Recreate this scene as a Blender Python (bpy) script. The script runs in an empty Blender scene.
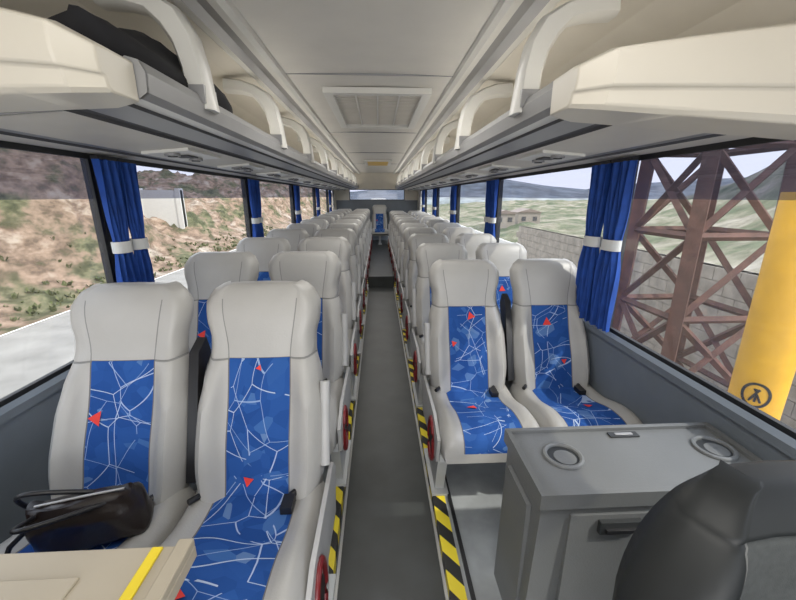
import bpy, bmesh, math, random
from math import sin, cos, pi, radians, exp, sqrt
random.seed(4)
S = bpy.context.scene
try:
    S.view_settings.view_transform = 'Standard'
except Exception: pass

# ------------------------------------------------------------------ materials
def new_mat(name):
    m = bpy.data.materials.new(name); m.use_nodes = True
    nt = m.node_tree; b = nt.nodes['Principled BSDF']
    return m, nt, b
def L(nt, a, b): nt.links.new(a, b)
def ramp(nt, src, stops):
    r = nt.nodes.new('ShaderNodeValToRGB'); L(nt, src, r.inputs[0])
    e = r.color_ramp.elements
    e[0].position, e[0].color = stops[0][0], (*stops[0][1], 1)
    e[1].position, e[1].color = stops[-1][0], (*stops[-1][1], 1)
    for p, c in stops[1:-1]:
        x = e.new(p); x.color = (*c, 1)
    return r
def mat(name, col, rough=.5, metal=0, var=.08, vscale=6, bump=0, bscale=300, spec=.5):
    m, nt, b = new_mat(name)
    tc = nt.nodes.new('ShaderNodeTexCoord')
    n = nt.nodes.new('ShaderNodeTexNoise'); n.inputs['Scale'].default_value = vscale
    n.inputs['Detail'].default_value = 4
    L(nt, tc.outputs['Object'], n.inputs['Vector'])
    lo = tuple(c*(1-var) for c in col); hi = tuple(min(1, c*(1+var)) for c in col)
    r = ramp(nt, n.outputs['Fac'], [(.3, lo), (.7, hi)])
    L(nt, r.outputs[0], b.inputs['Base Color'])
    b.inputs['Roughness'].default_value = rough; b.inputs['Metallic'].default_value = metal
    b.inputs['Specular IOR Level'].default_value = spec
    if bump:
        n2 = nt.nodes.new('ShaderNodeTexNoise'); n2.inputs['Scale'].default_value = bscale
        L(nt, tc.outputs['Object'], n2.inputs['Vector'])
        bp = nt.nodes.new('ShaderNodeBump'); bp.inputs['Strength'].default_value = bump
        bp.inputs['Distance'].default_value = .002
        L(nt, n2.outputs['Fac'], bp.inputs['Height']); L(nt, bp.outputs[0], b.inputs['Normal'])
    return m
def mixc(nt, fac, a, b):
    x = nt.nodes.new('ShaderNodeMix'); x.data_type = 'RGBA'
    if isinstance(fac, float): x.inputs[0].default_value = fac
    else: L(nt, fac, x.inputs[0])
    for s, v in ((x.inputs[6], a), (x.inputs[7], b)):
        if isinstance(v, tuple): s.default_value = (*v, 1)
        else: L(nt, v, s)
    return x.outputs[2]
def math_n(nt, op, a, b=0.0):
    x = nt.nodes.new('ShaderNodeMath'); x.operation = op
    for s, v in ((x.inputs[0], a), (x.inputs[1], b)):
        if isinstance(v, (int, float)): s.default_value = v
        else: L(nt, v, s)
    return x.outputs[0]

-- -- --

▶ **Your objective**
Restate the material word for word from its first line through the line containing "except Exception: pass", both included; the pictures do not belong in it.

▶ **Solution to this task**
Recreate this scene as a Blender Python (bpy) script. The script runs in an empty Blender scene.
import bpy, bmesh, math, random
from math import sin, cos, pi, radians, exp, sqrt
random.seed(4)
S = bpy.context.scene
try:
    S.view_settings.view_transform = 'Standard'
except Exception: pass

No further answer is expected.